To update lights using this system use
/atom/proc/set_light(l_range, l_power, l_color, mask_type)
Note that the use of mask_type only is applicable to Hybrid lights.
Movable lighting
Movable lighting is extremely simple and cheap as it requires no updates. This is done by replacing a large amount of updating objects with one single, large vis_contents overlay, which we apply and manage through a component (/datum/component/overlay_lighting). This means that it will move smoothly when the owner moves and requires no updating, but also means that rendering issues might occur, where the overlay will seemingly "pop in" to existence as it suddenly renders when someone walks around a corner or into the 1/2-tile render buffer around the edges of the viewport. Thus this should be your go to ideal cheap light for small and mobile lights (NOT turfs or anchored objects!). This light also typically has more saturated colors than static lighting.

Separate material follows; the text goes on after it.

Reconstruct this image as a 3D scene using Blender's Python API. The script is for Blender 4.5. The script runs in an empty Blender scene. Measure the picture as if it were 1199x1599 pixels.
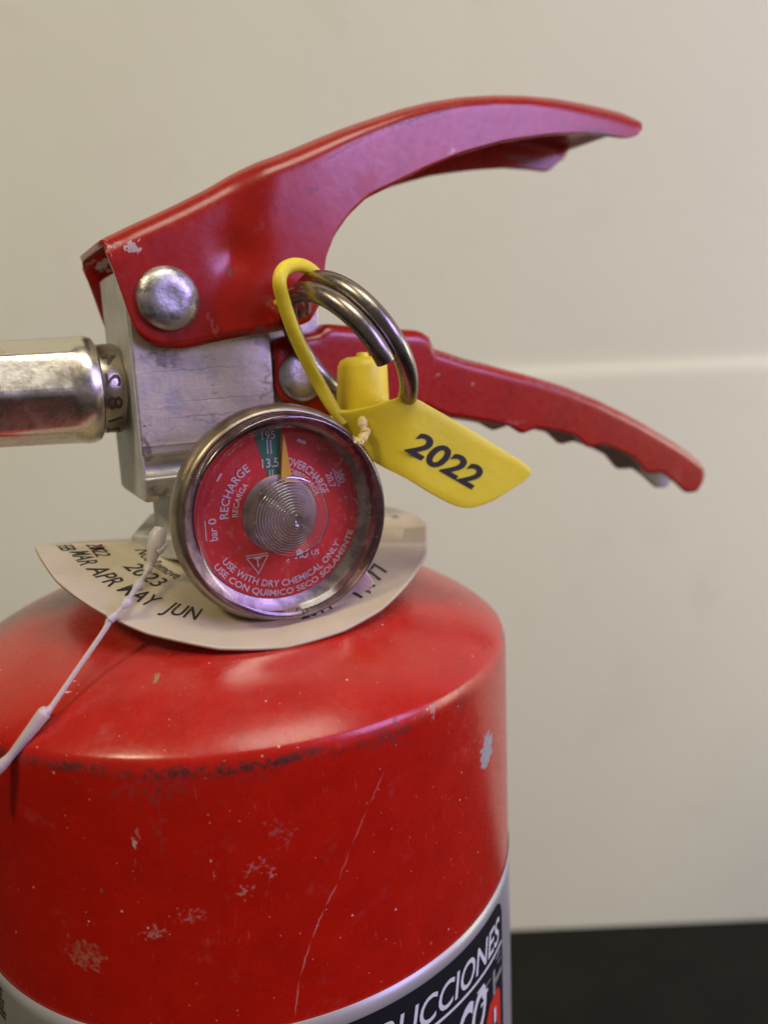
import bpy, bmesh, math, random
import numpy as np
from mathutils import Vector, Matrix

random.seed(7)
SC = bpy.context.scene
COL = SC.collection
CM = 0.01                      # everything is worked out in centimetres, meshes are stored in metres
CREASE = 31.6                  # height of the shoulder crease above the table
R_T = 5.4                      # tank radius

# ------------------------------------------------------------------ camera
FPX, PITCH, ROLL = 1250.0, 0.1982, 0.0425
CAM = np.array([3.067, -15.683, CREASE + 5.59])
cp, sp = math.cos(PITCH), math.sin(PITCH)
_F = np.array([0, cp, -sp]); _R = np.array([1.0, 0, 0]); _D = -np.cross(_R, _F)
_c, _s = math.cos(ROLL), math.sin(ROLL)
M = np.array([[_c, _s, 0], [-_s, _c, 0], [0, 0, 1]]) @ np.array([_R, _D, _F])   # world -> (right, down, forward)
cam_d = bpy.data.cameras.new("camera"); cam = bpy.data.objects.new("camera", cam_d); COL.objects.link(cam)
rot = Matrix([list(M[0]), list(-M[1]), list(-M[2])]).transposed()
cam.matrix_world = Matrix.Translation(Vector(CAM * CM)) @ rot.to_4x4()
cam_d.sensor_fit = 'VERTICAL'; cam_d.sensor_height = 36.0; cam_d.lens = FPX / 1599 * 36
cam_d.clip_start = 0.005; cam_d.clip_end = 20
cam_d.dof.use_dof = True; cam_d.dof.focus_distance = 0.128; cam_d.dof.aperture_fstop = 12.5
SC.camera = cam
SC.view_settings.view_transform = 'Standard'; SC.view_settings.look = 'None'
SC.view_settings.exposure = 0.0; SC.view_settings.gamma = 1.0

# ------------------------------------------------------------------ light (indoor: lamps only)
W = bpy.data.worlds.new("World"); SC.world = W; W.use_nodes = True
bg = W.node_tree.nodes['Background']; bg.inputs[0].default_value = (1.0, 0.90, 0.78, 1); bg.inputs[1].default_value = 0.11

def area(name, loc, target, size, power, color, size_y=None, spread=180):
    l = bpy.data.lights.new(name, 'AREA'); l.shape = 'RECTANGLE'; l.size = size * CM; l.size_y = (size_y or size) * CM
    l.energy = power; l.color = color; l.spread = math.radians(spread)
    o = bpy.data.objects.new(name, l); COL.objects.link(o)
    o.location = Vector(loc) * CM
    d = Vector(target) * CM - o.location
    o.rotation_euler = d.to_track_quat('-Z', 'Y').to_euler()
    return o
area('ceiling_lamp', (-95, -105, 187), (0, 0, 33), 34, 15.0, (1.0, 0.80, 0.52), 34)
area('ceiling_lamp', (45, -60, 197), (5, 10, 29), 90, 13.5, (1.0, 0.94, 0.78), 70)
area('wall_fill', (112, 8, 44), (62, 30, 16), 40, 2.0, (1.0, 0.95, 0.80), 40, 110)  # added fill that brightens the wall from the right, no such source seen
area('window_light', (102, -52, 84), (0, 0, 38), 50, 8.5, (0.52, 0.42, 1.0), 52)

# ------------------------------------------------------------------ geometry helpers
PSI = math.radians(28)         # the valve head is turned on the tank
U = np.array([math.cos(PSI), math.sin(PSI), 0]); V = np.array([-math.sin(PSI), math.cos(PSI), 0])
TOP = np.array([0, 0, CREASE])

def ray(x, y):
    return M.T @ np.array([(x - 600) / FPX, (y - 800) / FPX, 1.0])
def H(u, v, z):                # head frame -> world (z counted from the crease)
    return TOP + u * U + v * V + np.array([0, 0, z])
def uz(x, y, v):               # point of the plane v = const of the head that is seen in this direction
    d = ray(x, y); o = CAM - TOP; t = (v - o @ V) / (d @ V); q = o + d * t
    return q @ U, q[2]
def on_v(x, y, v):
    u, z = uz(x, y, v); return H(u, v, z)
def dome_z(r):
    r = min(max(r, 0), R_T)
    if r >= R_T: return 0.0
    q = 1.62 * (1 - (r / R_T) ** 2.05) ** (1 / 1.32)
    return -math.log(math.exp(-q * 9) + math.exp(-1.17 * 9)) / 9 + .0
def on_tank(x, y):             # point of the tank surface
    d = ray(x, y); d = d / np.linalg.norm(d); o = CAM - TOP; t = 5.0
    while t < 30:
        q = o + d * t; r = math.hypot(q[0], q[1])
        if r < R_T and (q[2] < 0 or q[2] < dome_z(r)): return q + TOP
        t += 0.01
    return None
def on_z(x, y, z):
    d = ray(x, y); t = (z + CREASE - CAM[2]) / d[2]; return CAM + d * t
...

Note that this lighting type utilises special update procs from the other two lighting types, specifically
//update light variables
/atom/movable/proc/set_light_range_power_color(range, power, color)
set_light_range(range)
set_light_power(power)
set_light_color(color)
//turn the light on and off without changing any variables
/atom/proc/set_light_on(new_value)
Hybrid lighting
Hybrid lighting is, as the name implies, a hybrid of the two above systems. It still needs to update when the owner moves, or something in view changes like static lighting does, but uses overlays to hide areas using shadows. As a result, this has similar if not better performance to Static lighting, but has a higher drain on player GPU and thus you should ideally avoid lagging players that play on terrible computers too much. This means that you should use this lighting in decently sized lights that act as centerpieces for a scene (i.e. a fire, supermatter, etc.) since it combines the best of static and movable lighting at a clientside performance cost. As a rule of thumb most items will be fine using this except for light fixtures, as lag mostly seems to crop up from multiple large lighting sources. Using lights for turf based fires and large floodlights is thus fine, but be careful with frquesnt use. It functions by fetching all nearby blockers, then calculating triangles behind these blocked areas which it then masks with overlays. These overlays then render as an alpha mask blocking the light from appearing. This system also supports non-round lights, such as light cones, rotating lights, and shimmering lights through the use of
var/mask_type
which determines which type of icon we are going to use as the base when drawing this lights (/atom/movable/lighting_mask/flicker for shimmering lights as an example).
Actual updates however are handled through the same procs as Static lighting, and the mask_type argument on set_light() allows you to change the mask type that is being used on the fly.